Beat writer reveals Yankees failed to heed Didi Gregorius' dire warning

Well, that's, uh, one way to do it.
League Championship Series - Houston Astros v New York Yankees - Game Four
League Championship Series - Houston Astros v New York Yankees - Game Four | Mike Stobe/GettyImages

It's hard not to feel like the New York Yankees have a significant organizational issue on their hands these days. It's also hard not to agree with every inflammatory statement that confirms our current priors. The team is just that disappointing.

Every year, fans get excited for critiques from former players and low-hanging catnip about poor practices, but this year, that goes double. They have far more talent and depth than the 2020-2024 Yankees, but play far worse. They hand games away with errors, both physical and in judgment. Bullpen flubs have defined them. They lead MLB in FanGraphs WAR and have the worst record of any Yankees team with a run differential this strong.

It's got to be Aaron Boone's fault. It's got to be organizational rot. It's got to be ... well, something, right? All signs point to this not happening, and yet it continues to.

That's why, despite 2019 being a cool six years ago, Didi Gregorius' take caught fire on Tuesday afternoon thanks to beat writer Erik Boland. According to Boland, Didi noted that he was floored by the lack of fundamentals being taught in the Yankees' minors during his '19 rehab assignment. That was a different development regime, and a lot of on-field good has been done by the Yankees since then, but ... same head of the snake. Same poison.

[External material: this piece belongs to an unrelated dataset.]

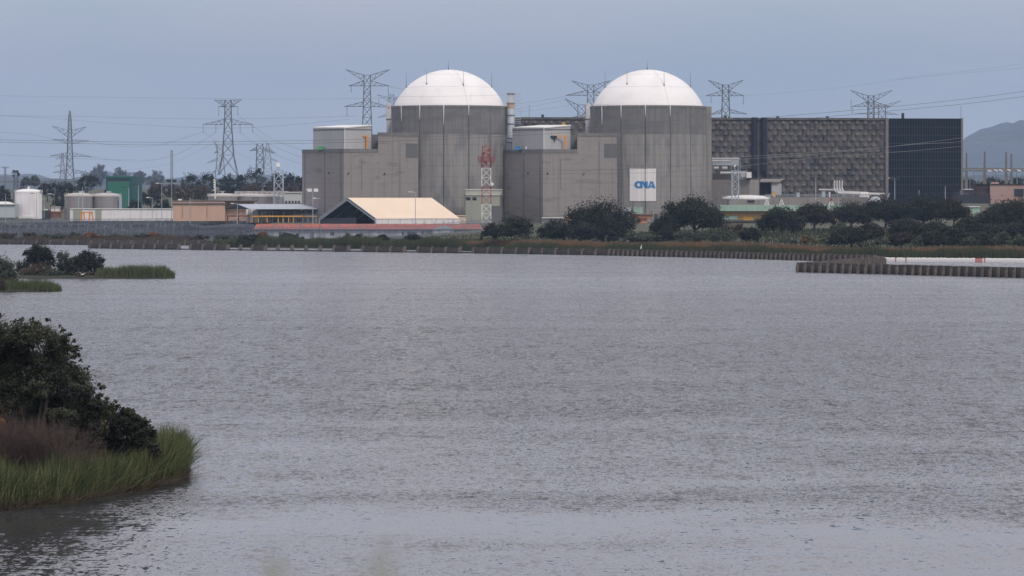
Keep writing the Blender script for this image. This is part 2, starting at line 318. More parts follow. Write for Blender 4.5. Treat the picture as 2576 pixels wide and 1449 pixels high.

Do Yankees have significant development problem at minor-league level dating back to 2019? Or do they, uh, not?

Of course, those within the Yankees' minor-league system don't believe a word of what Gregorius once said (or believe his criticism to be hopelessly outdated).

Joe Vasile, the play-by-play man who follows the High-A Hudson Valley Renegades, fervently disagrees with the accusation that the Yankees ignore fundamental instruction below the surface.

For years, accusations of the Yankees' lack of fundamentals came mostly on the offensive side, with instructors like Dillon Lawson emphasizing "hitting strikes hard" over any kind of tic-tac-toe scoring. The franchise seemingly believed that, the more rips taken, the more likely they'd eventually find grass. It built up impressive exit velocities, but it didn't seem to help the Yankees "do damage" nearly as efficiently as the 2018 Red Sox.

Now, the offense is matching expectations, but the defensive pieces are lagging behind, and the transition from Triple-A to the majors still seems impossible for many of the Yankees' most vaunted prospects. Like it or not, questions from 2019 will still linger and feel pertinent until things turn around, regardless of the overhaul that's gone on below the MLB level.